Input Assumptions 1-16-2007 contains all of the input assumptions in the attached tools.  These include both the business case parameters, the host site and its energy usage, the host utility, DG cost and performance, and other assumptions.

Individual Model v8 is the next iteration of the 'Individual Installation Cost-effectiveness' tool.  This model looks at the costs and benefits of the proposed DG and business structure from the participating customer (host site), utility / non-participant, and societal perspectives.  As the 'individual' model, this tool evaluates a single installation at a time.  This tool is relatively high level in that all of the costs and benefits are calculated on a levelized (or NPV) basis, not an annual cash flow.  The advantage of this approach is that it allows easy sensitivity analysis and can accomodate lots of business case variations.

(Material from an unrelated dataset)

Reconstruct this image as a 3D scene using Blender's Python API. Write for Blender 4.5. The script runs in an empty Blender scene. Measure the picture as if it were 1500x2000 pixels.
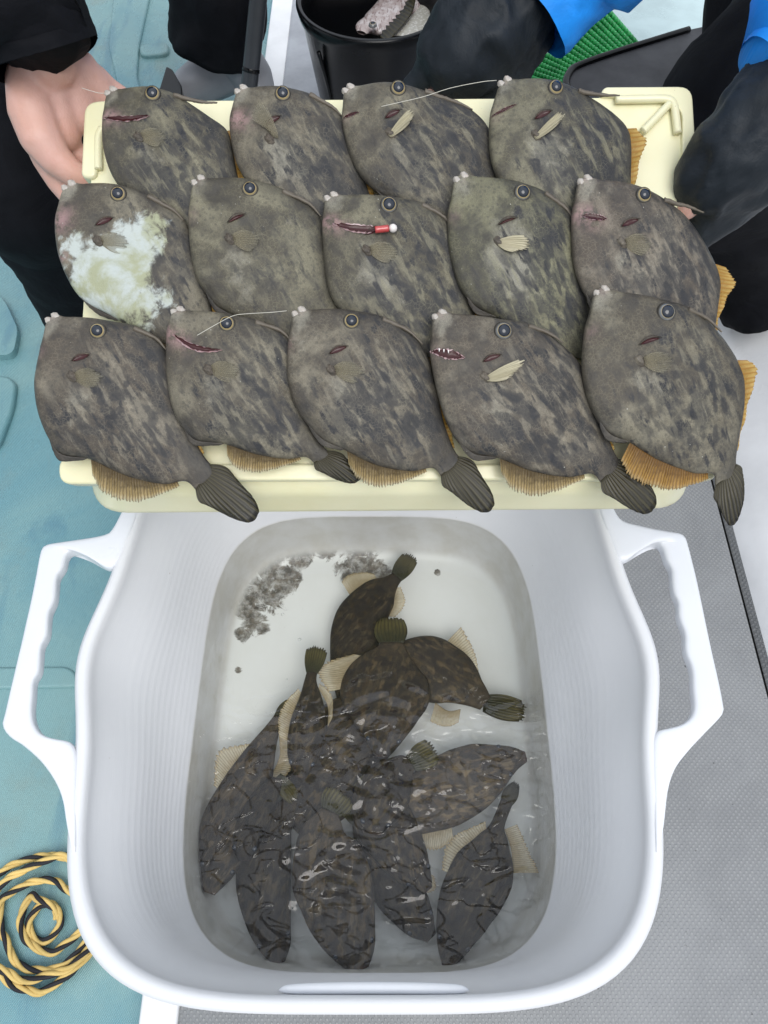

Utility Model v1d is the second release of the new 'Aggregate Cost-effectiveness' tool that accomodates clean DG.  The model looks estimates a penetration rate of clean DG (2.5% of energy sales over 10 years in the base case) and evaluates the cost-effectiveness to non-participating ratepayers, participants, utility shareholders, and society.  Notice that this model, unlike the Individual Model, seperates the impact of non-participants (through rates) and shareholders (through earnings and ROE).  This is done by making assumptions about the rate treatment of the costs and benefits of DG, and of decoupling (in cases where utility sales change).  Also, this is an annual model that computes the annual cash flow and revenue requirement for the base case (no DER) and with clean DG.  This tool was initially developed by E3 for the EPA to evaluate energy efficiency.

Utility Model Equations is a summary of the equations used in the utility aggregate model. This document provides an overview of how the decoupling, PBR, and other ratemaking mechanics were structured.